In the mid-nineteenth century Reverend Nathaniel E. Thayer’s wealthy sons constructed a palatial Victorian manse complete with mansard roofs and the largest formal hall and staircase in New England.  In the 1880’s the mansion was again redone and extended. In 1902 architect Ogden Codman, the leading American Designer in the Beaux Arts Style, completed the present house. The house is one of the high points of the American architectural style known as the Georgian Revival.  Its interiors, especially the Louis XVI elements, are some of the finest of its age found anywhere in the world.  It is impressive to note that local artisans did the work. Atlantic Union College acquired the building in 1942.  Over the years it served as an administration building, library, and men’s dormitory.

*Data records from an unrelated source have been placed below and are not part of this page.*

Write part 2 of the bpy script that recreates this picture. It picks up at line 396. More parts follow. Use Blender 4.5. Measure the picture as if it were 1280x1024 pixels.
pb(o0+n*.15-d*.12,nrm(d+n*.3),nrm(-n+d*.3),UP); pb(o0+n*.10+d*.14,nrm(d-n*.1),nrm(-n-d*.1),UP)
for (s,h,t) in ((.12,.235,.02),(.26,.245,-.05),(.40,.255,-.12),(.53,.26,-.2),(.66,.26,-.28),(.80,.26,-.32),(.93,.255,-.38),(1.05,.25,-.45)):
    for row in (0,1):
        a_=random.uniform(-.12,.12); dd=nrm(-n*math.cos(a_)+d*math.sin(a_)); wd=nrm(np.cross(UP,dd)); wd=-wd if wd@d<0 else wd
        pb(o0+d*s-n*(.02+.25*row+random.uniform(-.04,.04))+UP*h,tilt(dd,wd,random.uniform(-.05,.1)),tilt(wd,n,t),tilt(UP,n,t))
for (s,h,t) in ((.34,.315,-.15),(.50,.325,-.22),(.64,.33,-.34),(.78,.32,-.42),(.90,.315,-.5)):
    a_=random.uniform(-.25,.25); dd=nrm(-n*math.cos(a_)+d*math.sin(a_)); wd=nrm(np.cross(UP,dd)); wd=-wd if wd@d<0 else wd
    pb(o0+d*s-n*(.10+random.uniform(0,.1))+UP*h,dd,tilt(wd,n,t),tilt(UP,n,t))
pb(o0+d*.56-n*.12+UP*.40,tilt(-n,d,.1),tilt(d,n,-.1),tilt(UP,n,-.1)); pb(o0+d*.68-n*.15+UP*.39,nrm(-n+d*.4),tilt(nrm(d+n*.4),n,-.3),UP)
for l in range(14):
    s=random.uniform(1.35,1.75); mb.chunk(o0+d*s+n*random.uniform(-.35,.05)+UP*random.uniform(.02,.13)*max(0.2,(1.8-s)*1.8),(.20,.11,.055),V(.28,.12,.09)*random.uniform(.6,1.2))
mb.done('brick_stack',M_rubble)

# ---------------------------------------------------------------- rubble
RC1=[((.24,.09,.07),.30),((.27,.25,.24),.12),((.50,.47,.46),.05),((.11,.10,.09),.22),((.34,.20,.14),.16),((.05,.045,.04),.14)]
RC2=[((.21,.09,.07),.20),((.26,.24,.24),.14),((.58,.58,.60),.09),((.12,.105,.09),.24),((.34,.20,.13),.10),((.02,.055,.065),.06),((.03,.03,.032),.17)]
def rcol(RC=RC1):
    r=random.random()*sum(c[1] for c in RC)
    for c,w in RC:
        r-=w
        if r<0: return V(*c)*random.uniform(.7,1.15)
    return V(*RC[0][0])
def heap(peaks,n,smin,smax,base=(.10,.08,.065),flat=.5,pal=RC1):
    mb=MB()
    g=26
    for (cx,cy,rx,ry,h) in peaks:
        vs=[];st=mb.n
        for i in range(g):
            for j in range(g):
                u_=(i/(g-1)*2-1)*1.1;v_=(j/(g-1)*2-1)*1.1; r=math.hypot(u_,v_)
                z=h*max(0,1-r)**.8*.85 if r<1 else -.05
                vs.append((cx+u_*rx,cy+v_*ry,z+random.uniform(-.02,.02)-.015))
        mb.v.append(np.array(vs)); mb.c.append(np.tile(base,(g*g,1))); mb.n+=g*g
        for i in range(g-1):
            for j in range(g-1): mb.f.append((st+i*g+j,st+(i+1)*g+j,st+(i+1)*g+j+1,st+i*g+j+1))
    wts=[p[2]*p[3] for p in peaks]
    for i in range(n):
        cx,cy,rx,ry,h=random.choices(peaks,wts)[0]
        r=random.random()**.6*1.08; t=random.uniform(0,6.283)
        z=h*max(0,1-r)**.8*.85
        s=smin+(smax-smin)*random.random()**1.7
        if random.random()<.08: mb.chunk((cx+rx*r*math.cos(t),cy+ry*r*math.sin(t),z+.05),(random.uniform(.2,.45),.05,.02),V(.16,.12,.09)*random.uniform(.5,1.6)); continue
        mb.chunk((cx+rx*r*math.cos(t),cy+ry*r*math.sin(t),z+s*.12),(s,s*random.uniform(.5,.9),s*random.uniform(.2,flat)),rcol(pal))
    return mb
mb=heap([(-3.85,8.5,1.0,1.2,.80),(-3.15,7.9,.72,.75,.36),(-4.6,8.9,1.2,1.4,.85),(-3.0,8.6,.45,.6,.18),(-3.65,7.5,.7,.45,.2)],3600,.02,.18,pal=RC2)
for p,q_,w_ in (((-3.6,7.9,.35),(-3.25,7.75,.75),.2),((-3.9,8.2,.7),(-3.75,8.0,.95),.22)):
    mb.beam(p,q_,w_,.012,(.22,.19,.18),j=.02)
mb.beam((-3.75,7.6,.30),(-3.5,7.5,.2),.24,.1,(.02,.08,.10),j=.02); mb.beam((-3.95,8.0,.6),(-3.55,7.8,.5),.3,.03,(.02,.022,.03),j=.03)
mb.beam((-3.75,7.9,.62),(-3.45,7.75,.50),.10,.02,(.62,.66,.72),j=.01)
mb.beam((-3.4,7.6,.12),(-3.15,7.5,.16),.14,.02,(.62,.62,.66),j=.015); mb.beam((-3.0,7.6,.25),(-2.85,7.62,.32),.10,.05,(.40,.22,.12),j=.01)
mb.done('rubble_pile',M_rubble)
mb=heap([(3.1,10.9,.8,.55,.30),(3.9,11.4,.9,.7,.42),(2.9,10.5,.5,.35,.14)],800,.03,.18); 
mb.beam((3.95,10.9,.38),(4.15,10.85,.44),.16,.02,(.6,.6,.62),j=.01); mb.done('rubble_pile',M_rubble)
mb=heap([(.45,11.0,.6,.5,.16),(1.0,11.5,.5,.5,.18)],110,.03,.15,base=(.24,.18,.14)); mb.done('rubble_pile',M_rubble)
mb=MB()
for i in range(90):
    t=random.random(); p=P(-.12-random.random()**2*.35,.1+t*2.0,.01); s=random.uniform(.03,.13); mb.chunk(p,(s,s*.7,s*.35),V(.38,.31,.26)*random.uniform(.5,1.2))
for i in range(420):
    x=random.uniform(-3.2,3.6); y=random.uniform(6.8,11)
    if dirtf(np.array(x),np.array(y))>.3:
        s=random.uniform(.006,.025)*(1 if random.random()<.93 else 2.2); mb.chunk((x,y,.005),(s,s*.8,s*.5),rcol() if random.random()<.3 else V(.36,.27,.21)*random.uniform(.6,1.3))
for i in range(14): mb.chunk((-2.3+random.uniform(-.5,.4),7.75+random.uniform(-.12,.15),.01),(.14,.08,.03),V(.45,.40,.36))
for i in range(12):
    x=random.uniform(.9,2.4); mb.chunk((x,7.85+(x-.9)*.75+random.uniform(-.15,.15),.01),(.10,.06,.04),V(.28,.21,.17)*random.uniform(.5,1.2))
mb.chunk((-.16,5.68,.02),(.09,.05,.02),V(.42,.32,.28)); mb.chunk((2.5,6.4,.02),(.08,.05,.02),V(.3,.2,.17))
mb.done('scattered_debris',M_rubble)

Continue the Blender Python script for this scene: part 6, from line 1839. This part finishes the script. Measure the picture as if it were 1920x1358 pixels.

 In its new life as the Thayer Performing Arts Center, much of the charm of its past is reappearing.  Since 1972, thousands of students have found this historic site an inspiring place to study the music of the masters. Our former TPAC students hold faculty and performing positions in prestigious conservatories, chamber ensembles, and orchestras, including New England Conservatory of Music, Longy School of Music, Mount Royal University, Los Angeles Philharmonic, San Francisco Opera Orchestra, and the New Zealand Symphony Orchestra, to name a few.TPAC’s multi-cultural faculty are committed to providing expert instruction and outstanding performance opportunities in a Christian environment. Our mission extends beyond this place as we seek to enrich our community through music, onestudent at a time. The Thayer Performing Arts Center is indeed a community music school in the truest sense, offering music of many genres to musicians of all ages, right here in our own backyard.